Exercise requirements.
Pull each line holding the word "scene" from the data.
━━━━━━━━━━━━━━━━━━━━━━━━━━━━━━
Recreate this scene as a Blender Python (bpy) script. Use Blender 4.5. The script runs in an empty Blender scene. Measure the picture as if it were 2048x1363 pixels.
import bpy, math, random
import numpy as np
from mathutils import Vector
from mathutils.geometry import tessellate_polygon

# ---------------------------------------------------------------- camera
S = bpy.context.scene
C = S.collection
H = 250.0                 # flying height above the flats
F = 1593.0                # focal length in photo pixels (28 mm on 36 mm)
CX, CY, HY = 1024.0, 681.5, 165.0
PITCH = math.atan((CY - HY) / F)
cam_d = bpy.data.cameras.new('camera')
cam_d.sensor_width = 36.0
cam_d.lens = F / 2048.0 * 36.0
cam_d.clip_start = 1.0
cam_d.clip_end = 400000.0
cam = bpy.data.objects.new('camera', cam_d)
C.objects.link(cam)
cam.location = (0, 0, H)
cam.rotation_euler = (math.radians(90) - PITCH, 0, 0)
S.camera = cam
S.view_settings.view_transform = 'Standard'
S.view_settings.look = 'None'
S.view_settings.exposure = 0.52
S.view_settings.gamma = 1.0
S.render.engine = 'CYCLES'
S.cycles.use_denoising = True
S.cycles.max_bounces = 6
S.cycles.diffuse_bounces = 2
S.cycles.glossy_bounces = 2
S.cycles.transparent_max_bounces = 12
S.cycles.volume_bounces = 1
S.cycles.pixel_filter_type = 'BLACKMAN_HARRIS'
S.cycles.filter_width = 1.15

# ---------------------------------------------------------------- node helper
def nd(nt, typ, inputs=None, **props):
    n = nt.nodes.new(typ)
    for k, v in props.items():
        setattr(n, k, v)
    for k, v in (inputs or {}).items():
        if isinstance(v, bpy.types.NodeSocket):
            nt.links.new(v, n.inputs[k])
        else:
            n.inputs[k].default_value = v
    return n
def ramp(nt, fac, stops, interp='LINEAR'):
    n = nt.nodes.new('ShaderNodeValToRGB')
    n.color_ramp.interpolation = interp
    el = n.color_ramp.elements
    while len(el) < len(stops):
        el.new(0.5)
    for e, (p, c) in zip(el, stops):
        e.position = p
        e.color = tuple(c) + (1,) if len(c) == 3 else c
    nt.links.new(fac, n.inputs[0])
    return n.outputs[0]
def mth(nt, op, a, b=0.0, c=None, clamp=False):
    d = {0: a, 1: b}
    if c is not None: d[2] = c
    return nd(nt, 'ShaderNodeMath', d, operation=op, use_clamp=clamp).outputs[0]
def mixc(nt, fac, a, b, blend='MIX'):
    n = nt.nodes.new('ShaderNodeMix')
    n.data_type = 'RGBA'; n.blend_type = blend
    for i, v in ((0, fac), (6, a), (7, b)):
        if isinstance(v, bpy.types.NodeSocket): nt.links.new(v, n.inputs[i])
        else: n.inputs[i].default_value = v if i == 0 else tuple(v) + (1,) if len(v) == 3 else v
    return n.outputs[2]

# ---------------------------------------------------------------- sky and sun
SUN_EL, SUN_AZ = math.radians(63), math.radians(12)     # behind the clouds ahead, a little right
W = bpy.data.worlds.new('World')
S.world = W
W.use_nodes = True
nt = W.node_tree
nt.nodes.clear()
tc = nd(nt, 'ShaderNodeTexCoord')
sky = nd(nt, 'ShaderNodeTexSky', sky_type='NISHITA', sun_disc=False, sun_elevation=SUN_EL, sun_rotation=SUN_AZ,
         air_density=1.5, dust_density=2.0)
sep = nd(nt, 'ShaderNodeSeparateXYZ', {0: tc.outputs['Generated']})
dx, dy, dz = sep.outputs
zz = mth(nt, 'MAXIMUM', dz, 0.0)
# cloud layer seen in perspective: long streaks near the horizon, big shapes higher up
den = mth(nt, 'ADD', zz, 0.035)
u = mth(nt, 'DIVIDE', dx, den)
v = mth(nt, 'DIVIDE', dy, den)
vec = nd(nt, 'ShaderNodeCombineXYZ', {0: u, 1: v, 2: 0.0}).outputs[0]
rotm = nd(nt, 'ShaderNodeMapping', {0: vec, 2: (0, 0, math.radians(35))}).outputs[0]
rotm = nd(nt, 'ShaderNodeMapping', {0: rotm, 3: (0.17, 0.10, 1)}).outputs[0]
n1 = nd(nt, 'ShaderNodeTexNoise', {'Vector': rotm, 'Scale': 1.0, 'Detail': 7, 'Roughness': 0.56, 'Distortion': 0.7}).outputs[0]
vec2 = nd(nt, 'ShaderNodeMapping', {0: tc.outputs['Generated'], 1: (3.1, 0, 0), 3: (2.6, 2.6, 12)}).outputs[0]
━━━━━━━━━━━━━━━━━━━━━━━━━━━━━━
Answer.
Recreate this scene as a Blender Python (bpy) script. Use Blender 4.5. The script runs in an empty Blender scene. Measure the picture as if it were 2048x1363 pixels.
S = bpy.context.scene